DATA EXCERPT:

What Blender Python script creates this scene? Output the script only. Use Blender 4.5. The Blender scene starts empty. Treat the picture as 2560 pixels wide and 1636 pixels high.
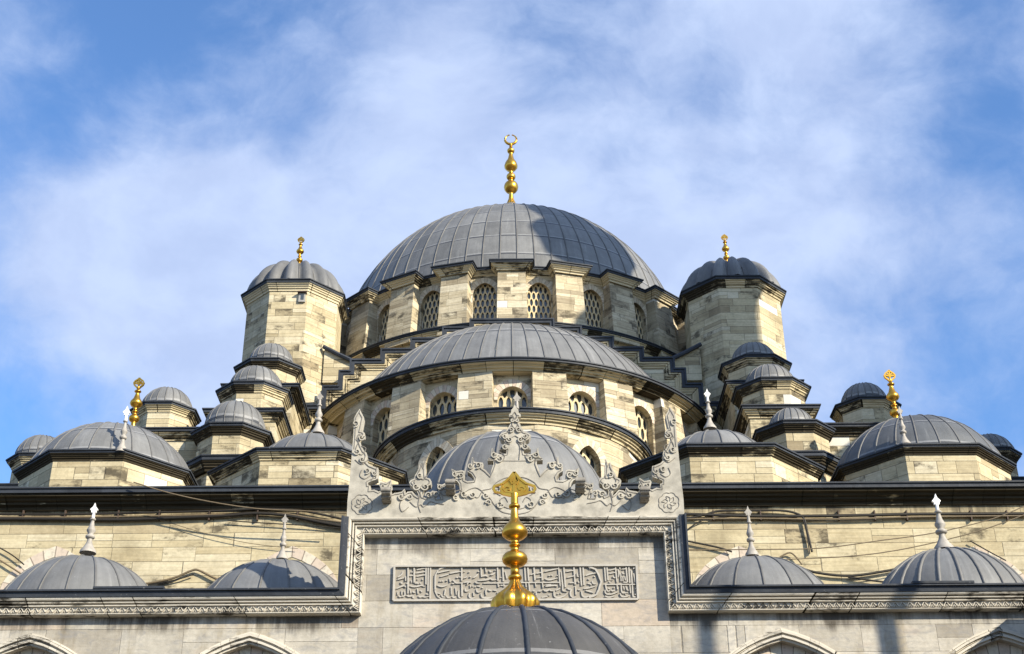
import bpy, math, random
from mathutils import Vector, Matrix
random.seed(7)
S = bpy.context.scene
COL = S.collection
rad = math.radians
EYE = 1.6                                   # camera height; heights called H below are metres above the eye
# ------------------------------------------------------------------ camera
F, PP, RO = 3490.9, rad(29.365), rad(.38)   # focal length in photo pixels (2560 wide), pitch, roll
cam = bpy.data.cameras.new('camera'); camo = bpy.data.objects.new('camera', cam); COL.objects.link(camo)
cam.sensor_width = 36; cam.lens = F / 2560 * 36; cam.clip_start = .1; cam.clip_end = 5000
camo.location = (0, 0, EYE)
camo.rotation_euler = (Matrix.Rotation(rad(90) + PP, 3, 'X') @ Matrix.Rotation(-RO, 3, 'Z')).to_euler()
S.camera = camo
S.view_settings.view_transform = 'Standard'; S.view_settings.look = 'None'
S.view_settings.exposure = 0.74; S.view_settings.gamma = 1
S.render.engine = 'CYCLES'
# ------------------------------------------------------------------ sun and sky
AZ, EL = 50.0, 29.0                         # sun to the right of and behind the viewer
sd = Vector((math.sin(rad(AZ)) * math.cos(rad(EL)), -math.cos(rad(AZ)) * math.cos(rad(EL)), math.sin(rad(EL))))
sl = bpy.data.lights.new('sun', 'SUN'); sl.energy = 5.0; sl.angle = rad(.53); sl.color = (1, .91, .75)
so = bpy.data.objects.new('sun', sl); COL.objects.link(so); so.rotation_euler = sd.to_track_quat('Z', 'Y').to_euler()
so.location = (60, -50, 80)


class NT:
    """small helper round a node tree"""
    def __init__(s, t): s.t = t
    def n(s, k, **kw):
        x = s.t.nodes.new(k)
        for a, v in kw.items(): setattr(x, a, v)
        return x
    def l(s, a, b): s.t.links.new(a, b)
    def inp(s, sock, v):
        if isinstance(v, bpy.types.NodeSocket): s.l(v, sock)
        else: sock.default_value = v
    def m(s, op, a, b=None, c=None, clamp=False):
        x = s.n('ShaderNodeMath', operation=op, use_clamp=clamp)
        for i, v in enumerate((a, b, c)):
            if v is not None: s.inp(x.inputs[i], v)
        return x.outputs[0]
    def vm(s, op, a, b=None):
        x = s.n('ShaderNodeVectorMath', operation=op)
        s.inp(x.inputs[0], a)
        if b is not None: s.inp(x.inputs[1], b)
        return x.outputs['Value'] if op == 'DOT_PRODUCT' else x.outputs[0]
    def xyz(s, a, b, c=0.):
        x = s.n('ShaderNodeCombineXYZ')
        for i, v in enumerate((a, b, c)): s.inp(x.inputs[i], v)
        return x.outputs[0]
    def sep(s, a):
        x = s.n('ShaderNodeSeparateXYZ'); s.l(a, x.inputs[0]); return x.outputs
    def noise(s, vec, scale=1., detail=4., rough=.5, dist=0.):
        x = s.n('ShaderNodeTexNoise'); s.l(vec, x.inputs['Vector'])
        for k, v in (('Scale', scale), ('Detail', detail), ('Roughness', rough), ('Distortion', dist)): x.inputs[k].default_value = v
        return x.outputs[0]
    def white(s, vec):
        x = s.n('ShaderNodeTexWhiteNoise', noise_dimensions='3D'); s.l(vec, x.inputs['Vector']); return x.outputs['Value']
    def mix(s, f, a, b, mode='MIX'):
        x = s.n('ShaderNodeMix', data_type='RGBA', blend_type=mode)
        s.inp(x.inputs[0], f)
        for i, v in ((6, a), (7, b)):
            if isinstance(v, tuple) and len(v) == 3: v = (*v, 1)
            s.inp(x.inputs[i], v)
        return x.outputs[2]
    def ramp(s, f, stops, interp='LINEAR'):
        x = s.n('ShaderNodeValToRGB'); s.l(f, x.inputs[0]); r = x.color_ramp; r.interpolation = interp
        while len(r.elements) < len(stops): r.elements.new(.5)
        for e, (p, c) in zip(r.elements, stops):
            e.position = p; e.color = (*c, 1) if isinstance(c, tuple) else (c, c, c, 1)
        return x.outputs[0]
    def sm(s, v, a, b, lo=0., hi=1.):
        x = s.n('ShaderNodeMapRange', interpolation_type='SMOOTHSTEP')
        s.inp(x.inputs[0], v)
        for i, q in enumerate((a, b, lo, hi)): x.inputs[i + 1].default_value = q
        return x.outputs[0]


W = bpy.data.worlds.new('World'); S.world = W; W.use_nodes = True
W.node_tree.nodes.clear(); w = NT(W.node_tree)
sky = w.n('ShaderNodeTexSky', sky_type='NISHITA'); sky.sun_disc = False
sky.sun_elevation = rad(EL); sky.sun_rotation = math.atan2(sd.x, sd.y)
sky.altitude = 50; sky.air_density = 1.0; sky.dust_density = .6; sky.ozone_density = 3.
tc = w.n('ShaderNodeTexCoord').outputs['Generated']


def pixdir(px, py):
    c, s = math.cos(RO), math.sin(RO); x = px - 1280; y = py - 818
    X = x * c - y * s; Y = x * s + y * c
    return Vector((0, math.cos(PP), math.sin(PP))) + Vector((X / F, 0, 0)) - Vector((0, -math.sin(PP), math.cos(PP))) * (Y / F)


dx, dy, dz = w.sep(tc)
cc = w.xyz(w.m('MULTIPLY', dx, 1.0), w.m('MULTIPLY', dy, 1.0), w.m('MULTIPLY', dz, 1.35))
warp = w.n('ShaderNodeTexNoise'); w.l(cc, warp.inputs['Vector']); warp.inputs['Scale'].default_value = 3.5; warp.inputs['Detail'].default_value = 5
wv = w.vm('ADD', cc, w.vm('MULTIPLY', w.vm('SUBTRACT', warp.outputs['Color'], (.5, .5, .5)), (.16, .16, .16)))
n1 = w.noise(w.vm('ADD', wv, (3.1, .7, 1.9)), 5.6, 12, .60)
n2 = w.noise(w.vm('ADD', wv, (8.1, 2.7, 5.9)), 15, 6, .55)
cl = w.m('ADD', w.m('MULTIPLY', n1, .85), w.m('MULTIPLY', n2, .15))
# broad banks of cloud and openings of blue, as directions in the sky
for px, py, wd, amt in ((640, 130, .085, -.20), (230, 90, .07, -.17), (60, 330, .03, -.06), (800, 280, .04, -.12), (450, 290, .04, -.05), (20, 590, .04, -.07), (60, 1000, .06, -.15), (200, 1040, .04, -.06), (1330, 110, .04, -.13), (960, 40, .05, .06), (1280, 40, .05, .03),
                        (2330, 190, .05, -.11), (2480, 250, .04, -.10), (5, 130, .018, .06), (1150, 420, .10, .12), (620, 560, .09, .12), (330, 500, .06, .10), (1850, 350, .12, .14), (2050, 80, .06, .08), (160, 700, .07, .12),
                        (350, 700, .08, .12), (1600, 600, .10, .05), (2300, 800, .07, -.05), (2450, 1010, .05, -.03), (1640, 150, .04, -.06), (1900, 170, .03, -.10), (850, 700, .08, .06), (2400, 560, .05, .05)):
    dr = pixdir(px, py).normalized()
    d = w.vm('DOT_PRODUCT', tc, tuple(dr))
    g = w.m('EXPONENT', w.m('MULTIPLY', w.m('SUBTRACT', d, 1.), 1. / (wd * wd)))
    cl = w.m('ADD', cl, w.m('MULTIPLY', g, amt))
cf = w.sm(cl, .31, .70, .04, .95)
skyc = w.mix(1., sky.outputs[0], (.100, .138, .172), 'MULTIPLY')
cloudc = w.mix(w.sm(n2, .3, .7), (.35, .43, .625), (.425, .51, .70))
col = w.mix(cf, skyc, cloudc)
bg = w.n('ShaderNodeBackground'); w.l(col, bg.inputs[0]); bg.inputs[1].default_value = .92
wo = w.n('ShaderNodeOutputWorld'); w.l(bg.outputs[0], wo.inputs[0])


# ------------------------------------------------------------------ materials
def mat(name):
    m = bpy.data.materials.new(name); m.use_nodes = True; m.node_tree.nodes.clear()
    t = NT(m.node_tree); b = t.n('ShaderNodeBsdfPrincipled'); o = t.n('ShaderNodeOutputMaterial'); t.l(b.outputs[0], o.inputs[0])
    return m, t, b


def uvs(t, seed=True):
    uv = t.n('ShaderNodeUVMap').outputs[0]
    if seed:
        r = t.n('ShaderNodeObjectInfo').outputs['Random']
        uv = t.vm('ADD', uv, t.xyz(t.m('MULTIPLY', r, 37.), 0., 0.))
    return uv


def ashlar(name, rowh, blen, stops, mortar=.55, stain=.5, crust=0., streak=1.0, rough=.85, vein=0., drips=None, patch=None, jw=.011, rowk=.3):
    m, t, b = mat(name)
    uv = uvs(t); u, v, _ = t.sep(uv)
    geo = t.n('ShaderNodeNewGeometry').outputs['Position']
    # courses of two heights
    rr = t.m('DIVIDE', v, rowh); r0 = t.m('FLOOR', rr)
    wr = t.white(t.xyz(r0, 3.3, 0.)); wr2 = t.white(t.xyz(r0, 9.1, 2.))
    L = t.m('MULTIPLY_ADD', wr, blen * .9, blen * .6)
    un = t.m('MULTIPLY', t.m('SUBTRACT', t.noise(t.xyz(t.m('MULTIPLY', u, .9), t.m('MULTIPLY', r0, 5.7)), 1., 1.), .5), blen * 1.1)
    ub = t.m('ADD', t.m('DIVIDE', t.m('ADD', u, un), L), t.m('MULTIPLY', wr2, 9.))
    c0 = t.m('FLOOR', ub); fu = t.m('SUBTRACT', ub, c0); fv = t.m('SUBTRACT', rr, r0)
    # some blocks are split in two thin courses
    cr = t.white(t.xyz(c0, r0, 1.)); cr2 = t.white(t.xyz(c0, r0, 5.)); cr3 = t.white(t.xyz(c0, r0, 8.))
    half = t.m('GREATER_THAN', cr3, .78)
    fv2 = t.m('FRACT', t.m('MULTIPLY', fv, 2.))
    sub = t.m('MULTIPLY', half, t.m('GREATER_THAN', fv, .5))
    fvm = t.m('ADD', t.m('MULTIPLY', t.m('SUBTRACT', 1., half), fv), t.m('MULTIPLY', half, fv2))
    hh = t.m('SUBTRACT', rowh, t.m('MULTIPLY', half, rowh / 2))
    du = t.m('MULTIPLY', t.m('MINIMUM', fu, t.m('SUBTRACT', 1., fu)), L)
    dv = t.m('MULTIPLY', t.m('MINIMUM', fvm, t.m('SUBTRACT', 1., fvm)), hh)
    wob = t.m('MULTIPLY', t.m('SUBTRACT', t.noise(geo, 14., 2.), .5), .012)
    dist = t.m('ADD', t.m('MINIMUM', du, dv), wob)
    joint = t.sm(dist, jw * .3, jw * 1.3, 1., 0.)
    wrow = t.white(t.xyz(r0, sub, 6.))
    cell = t.m('ADD', t.m('MULTIPLY', wrow, rowk), t.m('MULTIPLY', t.m('FRACT', t.m('ADD', cr, t.m('MULTIPLY', sub, .37))), 1. - rowk))
    colr = t.ramp(cell, stops)
    # bedding streaks
    st = t.noise(t.xyz(t.m('MULTIPLY', u, .8), t.m('MULTIPLY', v, 16.), t.m('MULTIPLY', cell, 40.)), 1., 5., .6)
    colr = t.mix(t.m('MULTIPLY', t.sm(st, .35, .75), .55 * streak), colr, t.mix(1., colr, (.62, .57, .50), 'MULTIPLY'))
    g = t.noise(geo, .55, 6., .62)
    colr = t.mix(t.m('MULTIPLY', t.sm(g, .42, .72), stain), colr, t.mix(1., colr, (.50, .48, .45), 'MULTIPLY'))
    f = t.noise(geo, 9., 5., .7)
    colr = t.mix(t.sm(f, .25, .75, .26, 0.), colr, (.10, .085, .06))
    if vein:
        ws = t.noise(t.xyz(t.m('MULTIPLY', u, 1.3), t.m('MULTIPLY', v, .22)), 1., 5., .65)
        colr = t.mix(t.sm(ws, .48, .72, 0., .7), colr, t.mix(1., colr, (.50, .43, .30), 'MULTIPLY'))
        pk = t.noise(t.vm('MULTIPLY', geo, (.5, .5, 1.1)), 1.1, 4., .6)
        colr = t.mix(t.sm(pk, .58, .74, 0., .45), colr, t.mix(1., colr, (1.0, .78, .68), 'MULTIPLY'))
        vn = t.noise(t.vm('MULTIPLY', geo, (1.2, 1.2, 3.)), 1.6, 8., .65, 1.8)
        colr = t.mix(t.m('MULTIPLY', t.sm(vn, .45, .7), vein), colr, (.20, .20, .205))
    if not vein:
        ws = t.noise(t.xyz(t.m('MULTIPLY', u, .9), t.m('MULTIPLY', v, .16)), 1., 6., .68)
        colr = t.mix(t.sm(ws, .55, .74, 0., .5), colr, t.mix(1., colr, (.40, .38, .34), 'MULTIPLY'))
    if crust:
        k = t.noise(t.vm('MULTIPLY', geo, (1., 1., 1.8)), 1.3, 7., .7)
        kk = t.m('ADD', t.m('MULTIPLY', k, .75), t.m('MULTIPLY', cr2, .25))
        colr = t.mix(t.sm(kk, .60 - .12 * crust, .72 - .10 * crust, 0., .85), colr, (.055, .045, .03))
    if patch:
        colr = t.mix(t.m('MULTIPLY', t.m('GREATER_THAN', cr2, 1 - patch), .9), colr, (.66, .63, .55))
    if drips:
        for z0, ln, amt in drips:
            _, _, gz = t.sep(geo)
            fall = t.sm(gz, z0 - ln, z0 - .02, 0., 1.)
            dn = t.noise(t.xyz(t.m('MULTIPLY', u, 3.6), t.m('MULTIPLY', v, .35)), 1., 7., .72)
            dm = t.noise(t.xyz(t.m('MULTIPLY', u, .55), 4.), 1., 3., .6)
            dd = t.m('MULTIPLY', t.sm(t.m('MULTIPLY', t.m('MULTIPLY_ADD', dm, .9, t.m('MULTIPLY', dn, .62)), t.m('MULTIPLY_ADD', fall, .65, .5)), .66, .98), t.sm(fall, 0., .35))
            dd = t.m('MULTIPLY', dd, t.m('LESS_THAN', gz, z0))
            colr = t.mix(t.m('MULTIPLY', dd, amt), colr, (.05, .04, .028))
    colr = t.mix(t.m('MULTIPLY', joint, mortar), colr, (.08, .065, .045))
    t.l(colr, b.inputs['Base Color']); b.inputs['Roughness'].default_value = rough
    b.inputs['Specular IOR Level'].default_value = .25
    h = t.m('ADD', t.m('MULTIPLY', joint, -1.), t.m('ADD', t.m('MULTIPLY', f, .5), t.m('ADD', t.m('MULTIPLY', st, .25), t.m('MULTIPLY', cell, .35))))
    bp = t.n('ShaderNodeBump'); bp.inputs['Strength'].default_value = .55; bp.inputs['Distance'].default_value = .02
    t.l(h, bp.inputs['Height']); t.l(bp.outputs[0], b.inputs['Normal'])
    return m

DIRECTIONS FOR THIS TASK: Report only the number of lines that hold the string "pixels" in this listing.

REPLY: 2